◆ **EXERCISE**
Quote the material below exactly as written, from the first line to the line that holds "def wz(py, d): return H-(py-VY)*d/F", endpoints included.

◆ **GIVEN MATERIAL**
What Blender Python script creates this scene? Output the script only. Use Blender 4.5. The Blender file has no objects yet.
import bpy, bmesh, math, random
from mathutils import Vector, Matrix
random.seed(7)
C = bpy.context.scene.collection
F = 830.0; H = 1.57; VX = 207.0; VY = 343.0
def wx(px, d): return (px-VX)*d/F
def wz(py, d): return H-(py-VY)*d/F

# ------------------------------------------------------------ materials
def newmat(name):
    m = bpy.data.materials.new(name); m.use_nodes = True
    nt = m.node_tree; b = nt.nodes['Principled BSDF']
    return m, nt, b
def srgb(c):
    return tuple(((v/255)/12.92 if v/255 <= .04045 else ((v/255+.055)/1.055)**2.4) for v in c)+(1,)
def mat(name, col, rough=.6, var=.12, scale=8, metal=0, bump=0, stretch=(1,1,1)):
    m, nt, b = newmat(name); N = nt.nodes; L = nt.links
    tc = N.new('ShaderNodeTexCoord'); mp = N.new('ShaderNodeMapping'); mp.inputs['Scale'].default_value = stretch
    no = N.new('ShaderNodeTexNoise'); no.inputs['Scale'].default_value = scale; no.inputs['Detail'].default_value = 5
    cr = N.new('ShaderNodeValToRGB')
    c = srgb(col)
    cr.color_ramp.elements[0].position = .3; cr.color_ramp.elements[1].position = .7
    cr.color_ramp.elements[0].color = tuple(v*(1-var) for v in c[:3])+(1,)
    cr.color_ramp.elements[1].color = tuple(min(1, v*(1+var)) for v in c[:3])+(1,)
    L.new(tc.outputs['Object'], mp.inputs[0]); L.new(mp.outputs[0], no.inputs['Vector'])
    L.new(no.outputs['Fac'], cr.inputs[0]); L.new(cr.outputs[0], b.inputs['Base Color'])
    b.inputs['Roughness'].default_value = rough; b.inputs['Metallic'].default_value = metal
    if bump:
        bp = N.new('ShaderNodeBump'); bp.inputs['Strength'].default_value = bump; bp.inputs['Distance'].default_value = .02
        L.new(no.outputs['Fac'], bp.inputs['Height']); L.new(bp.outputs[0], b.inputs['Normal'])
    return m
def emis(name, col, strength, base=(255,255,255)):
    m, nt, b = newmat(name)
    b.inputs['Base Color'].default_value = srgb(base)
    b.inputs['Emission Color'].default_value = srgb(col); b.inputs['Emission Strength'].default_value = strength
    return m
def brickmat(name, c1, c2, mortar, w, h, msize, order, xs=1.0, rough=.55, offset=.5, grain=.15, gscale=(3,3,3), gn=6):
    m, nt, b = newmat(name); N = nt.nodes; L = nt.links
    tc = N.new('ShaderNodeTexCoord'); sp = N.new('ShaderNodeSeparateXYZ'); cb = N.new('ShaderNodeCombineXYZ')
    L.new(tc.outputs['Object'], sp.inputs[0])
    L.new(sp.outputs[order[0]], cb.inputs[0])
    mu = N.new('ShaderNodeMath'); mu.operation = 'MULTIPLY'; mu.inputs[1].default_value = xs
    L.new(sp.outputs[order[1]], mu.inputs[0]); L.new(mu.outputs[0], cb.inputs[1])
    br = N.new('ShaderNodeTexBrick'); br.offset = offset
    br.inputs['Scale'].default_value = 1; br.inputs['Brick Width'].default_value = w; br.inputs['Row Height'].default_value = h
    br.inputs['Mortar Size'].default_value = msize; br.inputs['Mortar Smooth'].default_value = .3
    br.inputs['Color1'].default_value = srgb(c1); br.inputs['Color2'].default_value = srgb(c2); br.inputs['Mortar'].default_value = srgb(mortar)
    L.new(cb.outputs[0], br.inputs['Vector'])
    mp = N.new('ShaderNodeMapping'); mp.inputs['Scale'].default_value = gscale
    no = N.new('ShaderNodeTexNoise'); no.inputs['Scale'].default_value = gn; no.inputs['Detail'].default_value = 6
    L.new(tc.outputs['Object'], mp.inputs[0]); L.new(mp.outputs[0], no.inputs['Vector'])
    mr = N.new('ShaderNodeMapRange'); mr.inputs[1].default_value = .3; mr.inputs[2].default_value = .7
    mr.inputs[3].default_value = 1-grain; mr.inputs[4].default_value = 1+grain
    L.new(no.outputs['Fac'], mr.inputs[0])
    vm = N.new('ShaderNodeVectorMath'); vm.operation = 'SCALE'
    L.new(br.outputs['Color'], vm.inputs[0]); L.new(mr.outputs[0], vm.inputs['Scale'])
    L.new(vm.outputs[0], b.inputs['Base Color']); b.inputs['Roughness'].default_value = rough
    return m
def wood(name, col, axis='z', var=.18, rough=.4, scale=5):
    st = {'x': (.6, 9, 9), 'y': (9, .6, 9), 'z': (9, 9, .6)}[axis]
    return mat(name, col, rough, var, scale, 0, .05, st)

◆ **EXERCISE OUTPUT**
What Blender Python script creates this scene? Output the script only. Use Blender 4.5. The Blender file has no objects yet.
import bpy, bmesh, math, random
from mathutils import Vector, Matrix
random.seed(7)
C = bpy.context.scene.collection
F = 830.0; H = 1.57; VX = 207.0; VY = 343.0
def wx(px, d): return (px-VX)*d/F
def wz(py, d): return H-(py-VY)*d/F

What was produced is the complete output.